A UEM solution's power management function can lead to immediate savings on desktop power consumption while its software license management function can help organisations avoid unnecessary expenditure on unused licences and fines for improper licence use.

It can also make it easier to manage an environment where staff are permitted to bring their own devices to work. Being able to do this effectively and safely can reduce the need to invest in hardware – another significant cost saving to add to the ledger.

The net result of these collective savings is a higher return on IT investment – something finance and IT leaders alike invariably welcome.

Speedier service

Tech support tickets are the bread and butter work of every service desk. There's a gamut of regular, basic issues, from forgotten passwords to the blue screen of death, which can collectively account for a big chunk of the day for admin teams. Being able to solve these routine problems from the helpdesk console not only saves a significant amount of time for technicians, it makes for happier – and more productive – end users as well.

Track and manage mobile devices

The days of desktop-dominated enterprises are over. More organisations are going mobile and a UEM solution can make a fleet of laptops, smartphones and tablets easier to track and manage from a central console. It can also make it possible for technicians to minimise bandwidth consumption while they're carrying out management and maintenance activities.

Less time to train

The average service desk experiences a relatively high turnover rate, with many staff using the role as a stepping stone to other IT positions. Training new team members can be time consuming and expensive. A user-friendly UEM tool can cut down the cost, courtesy of the fact that helpdesk admins need only become familiar with one console, not two.
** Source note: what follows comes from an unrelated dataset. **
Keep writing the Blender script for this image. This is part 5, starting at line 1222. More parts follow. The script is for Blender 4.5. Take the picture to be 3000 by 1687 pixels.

It can also spare technicians the hassle of having to learn to use multiple applications for various endpoint functions, such as OS deployment, mobile device management and USB device management.

Improved security

Incidences of hacking and malicious activity are on the rise around the world and they're increasing in scale, sophistication and severity into the bargain, according to the Australian Cyber Security Centre's (ACSC) 2017 Threat Report. Protecting sensitive personal and company data has become a business imperative for organisations of all stripes and an increasing challenge for IT departments around the country.

Research suggests many breaches occur as the result of known vulnerabilities, for which patches are already available. UEM software makes it easier for service desk staff to patch and secure the network. It can be configured to generate vulnerable solution reports and resolve security loopholes automatically, making it a key weapon in the fight to stay one step ahead of hackers and cyber-criminals.